この読み上げ調査の目的は、東京方言話者がメディアなどを通して関西方言の正しい発音を知っていたというわけではない、ということを確認することだけだったので、「やっぱり知らないのが大半」と解ったらそれでよかった。なので当初はその間違いパターンまでは詳細に見ていなかったのだが、好奇心で回答内容別に集計してみたところ、「むちゃくちゃでたらめやん〜」としか思えなかった彼らのなんちゃって関西弁も、わりと先ほどの、類別語彙表に基づいた両方言の対応パターンに沿っているように思えるので、引き続き精査をすすめ、いつか皆さんに聞いていただきたいと思っている。面白い結果になると思う…知らんけど。

最後に前半のエピソードに戻るが、「このアクセントパターンだけが、長音化された1モーラ語にはない!」「東京話者による、蹴る、の東京アクセントはおかしい!」というかつての私の疑問や違和感は、自分自身の話す関西方言や、それとの東京方言との違いに関心を持つにつれて自分で培ったもの。しかしそれは大発見ではなく、言語学の先達の研究ですでに答えがわかっていることだった。これがもし、自分が仕事として行っている研究のうえでのことなら、「そんなのとっくに説明されてるわ」はただのバッドニュース。

だけど、言語学の入り口に立ったときのことを思い出せば、そのときはその疑問自体にどんなにワクワクしたことか。さらに、それに続く「これにはちゃんと答えがあったんだ!」は全くバッドニュースなんかではなかった。それは純粋に「やっぱり言語学ってすごい!」だったのだ。しかもなんなら自分の疑問がまっとうなものだったという証でもある。

自分など今でも素直に「言語学ってすごい!」とうなってばかりなのだが…そうか、私もしかして言語学の入り口からまだ動いてないのじゃなかろうか。(あかんがな)

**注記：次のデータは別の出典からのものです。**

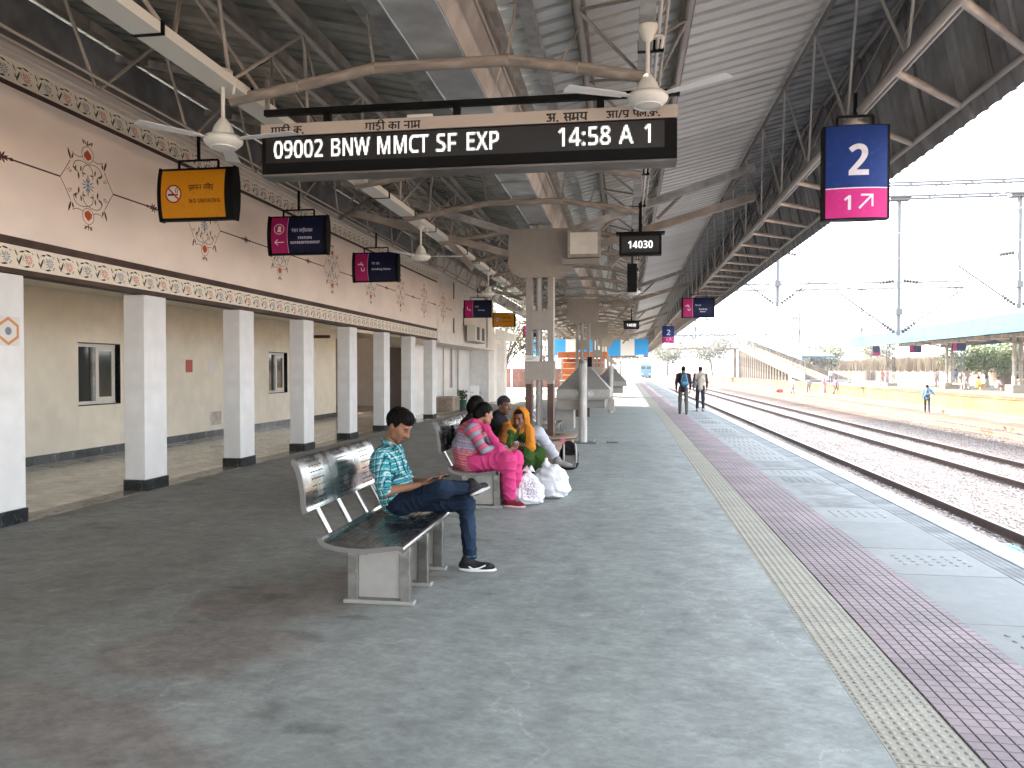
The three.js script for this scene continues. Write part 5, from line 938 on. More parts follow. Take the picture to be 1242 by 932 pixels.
function headColour(H, skin, o = {}) {
  return (x, y, z) => {
    const [a, b, c] = H.l(x, y, z), s = Math.abs(a); let r = skin.slice();
    const k = 1 + 0.08 * Math.sin(a * 60) * Math.sin(b * 50); r = r.map((v) => v * k);
    if (c > 0.05) {
      const ex = s - 0.031; if (o.down ? (Math.abs(b + 0.003) < 0.0042 && Math.abs(ex) < 0.015 && c > 0.07) : (Math.abs(b) < 0.006 && Math.abs(ex) < 0.013 && c > 0.07)) r = o.down ? [0.03, 0.02, 0.015] : Math.abs(ex) < 0.0065 ? [0.02, 0.013, 0.01] : [0.3, 0.27, 0.25];
      else if (b > 0.006 && b < 0.011 && Math.abs(ex) < 0.016) r = [0.03, 0.02, 0.015];
      if (b > 0.018 && b < 0.028 && s > 0.012 && s < 0.05) r = [0.025, 0.018, 0.014];
      if (b > -0.084 && b < -0.06 && s < 0.024 && c > 0.075) r = [skin[0] * 0.78, skin[1] * 0.5, skin[2] * 0.5];
      if (o.moustache && b > -0.061 && b < -0.047 && s < 0.03 && c > 0.07) r = [0.03, 0.02, 0.016];
      if (o.beard && b < -0.08 && s < 0.028 && c > 0.045) r = lerp3(r, [0.03, 0.022, 0.018], 0.75);
    }
    if (o.beard && b < -0.05 && c > -0.02) r = lerp3(r, [0.05, 0.035, 0.03], 0.22);
    if (o.bindi && s < 0.005 && Math.abs(b - 0.032) < 0.005 && c > 0.06) r = [0.4, 0.02, 0.04];
    return r;
  };
}
// hand: palm and five separate bent fingers; f along the hand, n out of the palm, s towards the thumb
function handShape(w, f, n, curl = 0.5, side = 1, k = 1) {
  f = nrm(f); let s = nrm(cross(n, f)); n = nrm(cross(f, s)); s = s.map((v) => v * side);
  const P = (a, b, c) => add3(add3(add3(w, f, a * k), s, b * k), n, c * k), L = [];
  for (let i = 0; i < 4; i++) L.push(['c', P(0.01, 0.016 - i * 0.011, 0), P(0.082 - Math.abs(i - 1.2) * 0.003, 0.03 - i * 0.0205, 0), 0.0145, 0.0125, 0.012]);
  for (let i = 0; i < 4; i++) {
    const ln = [0.041, 0.027, 0.021].map((v) => v * [0.95, 1.07, 1, 0.78][i] * k); let p = P(0.084 - Math.abs(i - 1.2) * 0.003, 0.031 - i * 0.0208, 0), a = 0;
    for (let q = 0; q < 3; q++) { a += curl * [0.55, 0.8, 0.55][q] + 0.05 * i; const dir = add3(add3(f.map((v) => v * Math.cos(a)), n, Math.sin(a)), s, (1.3 - i) * 0.045); const e = add3(p, nrm(dir), ln[q]); L.push(['c', p, e, 0.0096 - q * 0.0008, 0.0088 - q * 0.0009, 0.004]); p = e; }
  }
  let p = P(0.022, 0.032, 0.006); const d1 = nrm(add3(add3(f.map((v) => v * 0.62), s, 0.7), n, 0.35)), e = add3(p, d1, 0.044 * k), d2 = nrm(add3(add3(f.map((v) => v * 0.9), s, 0.25), n, 0.4)), e2 = add3(e, d2, 0.031 * k);
  L.push(['c', P(0.008, 0.015, 0), p, 0.013, 0.0135, 0.012], ['c', p, e, 0.0125, 0.0105, 0.006], ['c', e, e2, 0.0102, 0.0085, 0.004]); return L;
}
function shoe(parent, heel, toe, up, o = {}) {   // sole and upper as two meshes, nearly flat under the foot
  const f = nrm([toe[0] - heel[0], toe[1] - heel[1], toe[2] - heel[2]]), s = nrm(cross(up, f)), u = cross(f, s), Lh = Math.hypot(toe[0] - heel[0], toe[1] - heel[1], toe[2] - heel[2]), B = [s, u, f], P = (a, b, c) => add3(add3(add3(heel, s, a), u, b), f, c), wd = o.width ?? 0.045;
  const sole = [['e', P(0, 0.014, Lh * 0.24), [wd * 0.82, 0.019, Lh * 0.29], 0.03, B], ['e', P(0, 0.012, Lh * 0.68), [wd * 1.06, 0.017, Lh * 0.36], 0.05, B]];
  const upper = [['e', P(0, 0.045, Lh * 0.22), [wd * 0.78, 0.052, Lh * 0.26], 0.03, B], ['e', P(0, 0.034, Lh * 0.64), [wd * 0.96, 0.036, Lh * 0.35], 0.05, B], ['c', P(0, 0.06, Lh * 0.24), P(0, 0.1, Lh * 0.2), 0.038, 0.04, 0.03]];
  const t = sub('shoe', parent), cell = o.cell ?? 0.006;
  const cut = (f0) => (x, y, z) => Math.max(f0(x, y, z), -((x - heel[0]) * u[0] + (y - heel[1]) * u[1] + (z - heel[2]) * u[2]));
  const [a, b] = boundsOf(sole, 0.02); mesh('sole', nets(cut(shapeD(sole)), a, b, cell, o.sole ?? [0.7, 0.68, 0.64]), shoeM, t);
  const [c, d] = boundsOf(upper, 0.02); mesh('upper', nets(shapeD(upper), c, d, cell, o.colour ?? ((x, y, z) => (o.upper ?? [0.02, 0.02, 0.022]))), shoeM, t);
  if (o.swoosh) { const pts = [P(o.swoosh * wd * 0.86, 0.045, Lh * 0.26), P(o.swoosh * wd * 1.0, 0.026, Lh * 0.4), P(o.swoosh * wd * 0.97, 0.034, Lh * 0.56), P(o.swoosh * wd * 0.82, 0.055, Lh * 0.74)]; mesh('curved_emblem', tubeG(pts, 0.0058, 14, 5), M.white, t); }
}
const fold = (x, y, z, a, f) => { const w = 1.9 * Math.sin(f * 0.31 * (x - y * 0.6 + z * 0.8)), v = 1.6 * Math.sin(f * 0.43 * (y + z * 0.7 - x * 0.3) + 1); const r = 1 - Math.abs(Math.sin(f * 0.5 * (x * 0.8 + y + z * 0.35) + w)), q = 1 - Math.abs(Math.sin(f * 0.8 * (y * 0.8 - x * 0.5 + z) + v)); return -a * (r * r * 1.15 + q * q * 0.7 - 0.55); };
function garment(name, list, cell, colour, parent, o = {}) {
  const f0 = shapeD(list, o.k ?? 0.05), am = o.fold ?? 0.006, fr = o.freq ?? 34; let f = am ? (x, y, z) => f0(x, y, z) + fold(x, y, z, am, fr) : f0;
  if (o.cut) { const g = f; f = (x, y, z) => Math.max(g(x, y, z), o.cut(x, y, z)); }
  const [a, b] = boundsOf(list, 0.02 + am * 2); return mesh(name, nets(f, a, b, cell, colour), o.mat ?? clothM, parent);
}
function bodyMesh(parent, list, head, hands, skin, o = {}) {
  const out = [], [a, b] = boundsOf(list, 0.02); out.push(nets(shapeD(list, 0.04), a, b, o.cell ?? 0.014, skin));
  if (head) { const h = headD(head.H, head.k), [c, d] = boundsOf(h.list, 0.015); out.push(nets(h.d, c, d, o.headCell ?? 0.0042, headColour(head.H, skin, head))); }
  for (const h of hands) { const [c, d] = boundsOf(h, 0.01); out.push(nets(shapeD(h), c, d, o.handCell ?? 0.0038, skin)); }
  return mesh('body', joinColoured(out), skinM, parent);
}
function hairCap(H, k, o = {}) { // short hair: a shell over the skull, open at face and neck
  const list = [['e', H.w(0, 0.04 * k, -0.014 * k), [0.083 * k, 0.097 * k, 0.103 * k], 0.02, H.B], ...(o.extra ?? [])], f0 = shapeD(list, 0.03);
  const front = o.front ?? 0.052, low = o.low ?? -0.045;
  const f = (x, y, z) => { const [a, b, c] = H.l(x, y, z); const face = Math.min(c - (0.018 + 0.02 * Math.sin(b * 30)), (front + 0.35 * Math.max(0, Math.abs(a) - 0.05)) - b); const neck = (low + 0.35 * Math.max(0, c + 0.02)) - b; return Math.max(f0(x, y, z) + 0.0035 * Math.sin(a * 160) * Math.sin(c * 120 + b * 60), Math.min(face, 0.05), o.open ? -1 : neck); };
  const [a, b] = boundsOf(list, 0.015); return [f, a, b];
}
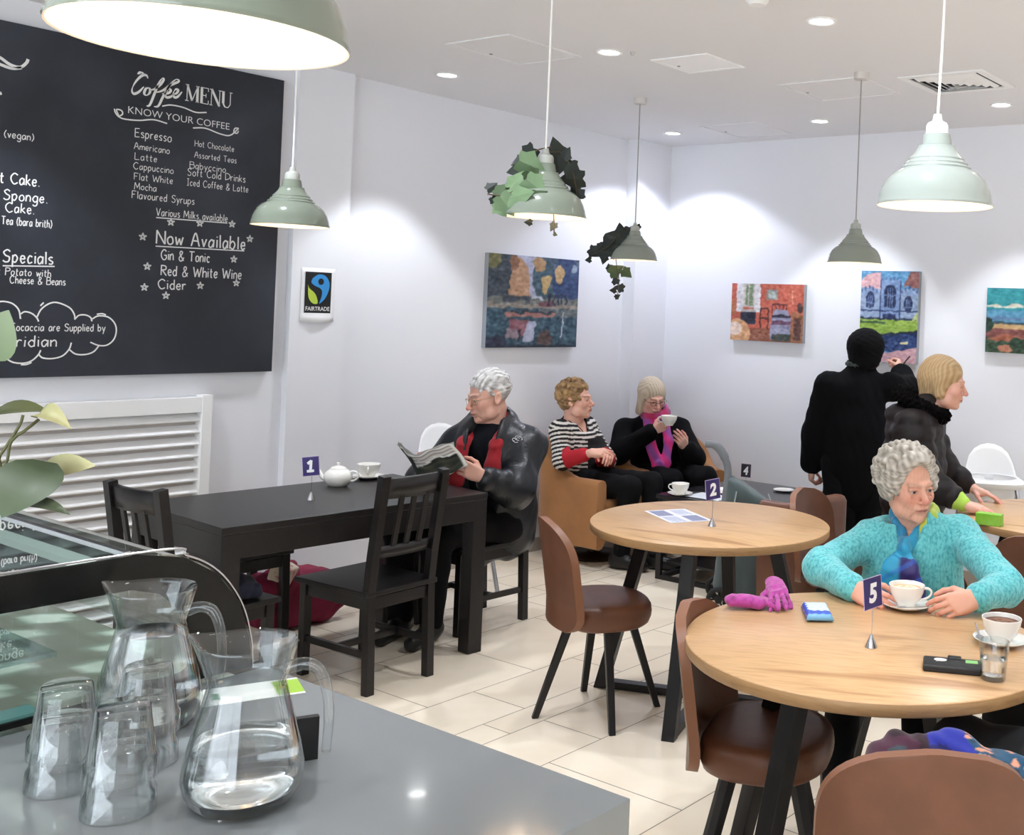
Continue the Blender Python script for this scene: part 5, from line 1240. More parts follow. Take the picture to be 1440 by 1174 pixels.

追記:なお、一連の関西方言実験で本当に苦労しているのが、関西方言話者の間のアクセントのバリエーションがあまりに多様なことである。何しろ、相方の伊藤愛音さん(姫路出身)と私の間でも、実験条件の設定をお互い逆にみていた、程度まで違うことすらある。自分自身も、冒頭に書いたように大阪なのか京都なのか混じっている程度で、当初はさすがにそれは大きな影響はないだろうと思っていたのだが甘かった。実験参加者の関西人の皆さんに、予備調査として実験に登場する名詞を改めて読み上げてもらった結果、特定の名詞の発音については自分がまさかの超少数派だったと気づかされることもしばしば。一方、低起と高起の区別がないのでこの人は東京方言話者グループに入ってもらったほうがいいのでは?というケースも少なくない(やはり若い方に多い)。実験条件として設定した通りのアクセント情報が参加者に共有されていることが大前提なので、かなり微細なレベルでのデータスクリーニングが必要となり、参加者一人一人について、実験に登場するすべての語句のアクセントをチェックするという、前代未聞の苦労が続いている。まだまだ気張るで!